If all jumbled together, Hà Nội at Midnight could read like a conversation catching up on the fates of friends with whom one lost touch on account of the war: Tân and his two siblings move to Saigon after the war, are fortunate during the subsidy period and prosper afterwards; Quang’s wife left him while he was deployed and he vows to track her down and take her back home; the artist Năm leaves behind some paintings and drifts towards his hometown somewhere in the south, never to be seen again; the father of an unnamed girl in a small seaside village leaves the country by boat in 1975 while she takes over his photography studio, later turning it into a coffee shop that she grows old operating. And of course, many, many died. Taken all at once, it is impossible to not come away from the stories with a feeling of immense sadness for the rich and full lives impacted by war. Bảo Ninh’s ability to conjure entire personalities with a few descriptions means readers will forget that these are works of fiction and find themselves mourning the people lost, and, occasionally, breathing a sigh of relief at their happiness.

Perhaps, because of the surrounding desperation and likelihood of death, small moments take on immense importance for many of the characters. Singular interactions or relationships built upon a few conversations leave indelible impressions for the rest of their lives. The memories can prove immensely powerful, such as the narrator of the book’s titular story who says: “I was foolish and naive, but in that imaginary first love, which I had buried deep in my heart, I was encouraged by its uplifting promise. It was why, I believe, I had survived the war and returned from it safely. Even more so, that illusory first love became a source of hope that helped me in conducting my life after I returned from the war, to live courageously, happily, and overcome those long years of struggle in the postwar period.”

Bảo Ninh’s ability to conjure entire personalities with a few descriptions means readers will forget that these are works of fiction and find themselves mourning the people lost, and occasionally breathing a sigh of relief at their happiness.

But not all of the insignificant memories justify why the characters hold onto them so tightly. In ‘Giang,’ for example, the narrator meets a woman for a single night while en route to his camp and thirty years later, “I will never forget her even if nothing really that significant happened between us. I miss her, even if time has a way of erasing those memories.” The juxtaposition between cataclysmic moments of literal life and death and mundane experiences — such as a stranger helping a man carry water buckets or recognizing the perfume worn by a classmate living next door — offer perhaps the collection’s most profound statements on humanity and why it is worth agonizing over.
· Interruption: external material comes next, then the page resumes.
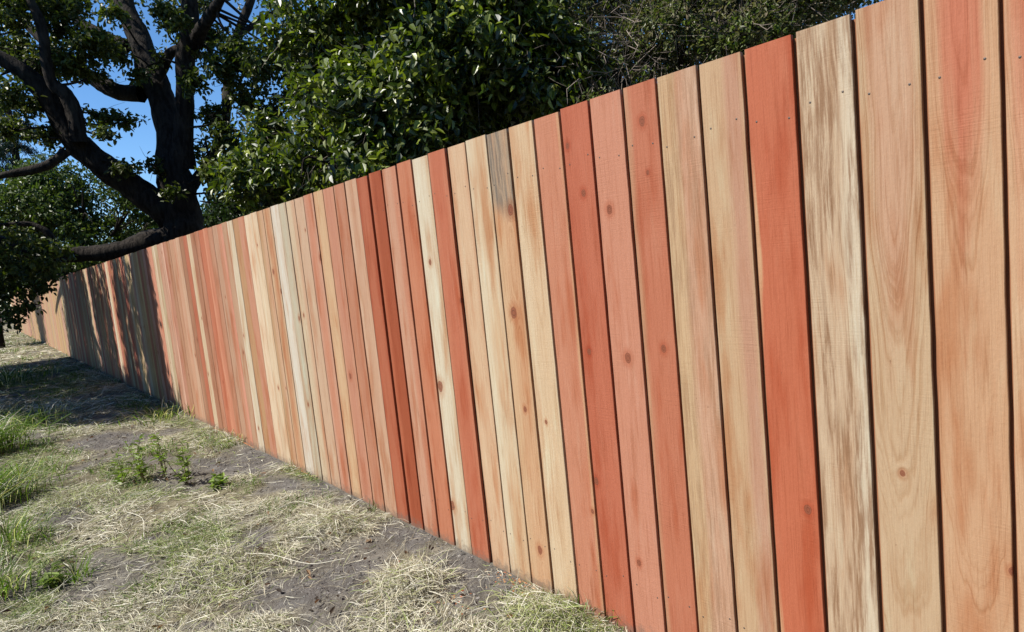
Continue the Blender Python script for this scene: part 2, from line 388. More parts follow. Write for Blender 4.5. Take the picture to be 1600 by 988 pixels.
far_cols = [(418.8, (212, 170, 130)), (409.4, (216, 184, 144)), (399, (222, 194, 152)), (389, (208, 146, 114)), (379, (198, 152, 104)), (371.5, (222, 204, 168)),
            (363, (204, 168, 130)), (354, (202, 138, 106)), (347, (194, 150, 114)), (339.5, (198, 140, 108)), (333, (208, 132, 102)), (326, (200, 116, 86)), (320, (198, 138, 108)),
            (314, (196, 140, 110)), (310, (220, 190, 148)), (304, (194, 112, 84)), (297.5, (188, 136, 104)), (291.5, (214, 172, 136)), (285.6, (212, 162, 128)), (280, (206, 158, 122)),
            (274, (190, 138, 104)), (269, (192, 134, 104)), (260, (206, 158, 126)), (251, (214, 188, 148)), (242, (208, 140, 110))]
def far_colour(xpx, k):
    if xpx >= 240:
        j = min(range(len(far_cols)), key=lambda q: abs(far_cols[q][0] - xpx)); return far_cols[j][1]
    rr = random.Random(k * 13 + 5); q = rr.random()
    if xpx < 98: return (219 + rr.randint(-8, 6), 178 + rr.randint(-14, 12), 138 + rr.randint(-10, 12))
    if q < .35: return (200 + rr.randint(-12, 10), 126 + rr.randint(-14, 14), 96)
    if q < .8: return (212, 170 + rr.randint(-12, 12), 130 + rr.randint(-10, 10))
    return (222, 202, 166)

def warm(l):
    """heartwood leans to brick rather than pink"""
    k = float(np.clip((l[0] - l[1]) / l[0] * 2.2 - .9, 0, 1))
    return (l * .94 + l.mean() * .06) * np.array([1.0, 1.01 + .07 * k, 1.10 - .18 * k])
fence = empty('redwood_fence', (0, 3.0, 0))
tag(fence, 'long new redwood fence of mixed red, tan and cream vertical boards', 'fence')
FO = np.array([0, 3.0, 0])

def box_mesh(name, sx, sy, z0, z1, b=0.0012, jit=0.0, seedv=0):
    """board body with chamfered long edges, sides along z; a few rings so edges waver slightly"""
    rr = np.random.default_rng(seedv)
    hx, hy = sx / 2, sy / 2
    prof = np.array([(-hx, -hy + b), (-hx, hy - b), (-hx + b, hy), (hx - b, hy), (hx, hy - b), (hx, -hy + b), (hx - b, -hy), (-hx + b, -hy)])
    nz = 24 if jit else 2
    zs = np.linspace(z0, z1, nz)
    V = []
    for k, z in enumerate(zs):
        p = prof.copy()
        if jit:
            e = rr.normal(0, jit, 2); p[[0, 6, 7, 5], 1] += e[0]; p[[1, 2, 3, 4], 1] += e[1]
        V += [(a, c, z) for a, c in p]
    F = []
    for k in range(nz - 1):
        for j in range(8):
            j2 = (j + 1) % 8
            F.append((k * 8 + j, k * 8 + j2, (k + 1) * 8 + j2, (k + 1) * 8 + j))
    V = np.array(V); caps = [list(range(8))[::-1], [(nz - 1) * 8 + j for j in range(8)]]
    return V, [np.array(F)[:, ::-1], np.array(caps)[:, ::-1]]

TH = 0.013
NAIL_ME = None
def nail_mesh():
    V = [(0, 0, 0)]; r = 0.0029
    for k in range(8): V.append((0.0, r * math.cos(k * math.pi / 4), r * math.sin(k * math.pi / 4)))
    for k in range(8): V.append((0.004, r * math.cos(k * math.pi / 4), r * math.sin(k * math.pi / 4)))
    V[0] = (-0.0008, 0, 0)
    F3 = [(0, 1 + (k + 1) % 8, 1 + k) for k in range(8)]
    F4 = [(1 + k, 1 + (k + 1) % 8, 9 + (k + 1) % 8, 9 + k) for k in range(8)]
    return V, [np.array(F3), np.array(F4)]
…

When surveying Vietnamese literature translated into English, one could justifiably complain that too much focus remains on war and its direct aftermath. If not written well, they threaten to blur together, adding nothing new to what has already been said. Myriad, complex political, commercial and academic reasons explain why certain books are translated, and there is no doubt more will be translated on the subject. But the richly drawn characters with dramatic arcs deftly presented in Bảo Ninh’s Hà Nội at Midnight should comfort audiences as they offer not only satisfying reading experiences but the unique twists, however minor, add important emotional and intellectual facets to the collective understanding of the sorrows of war.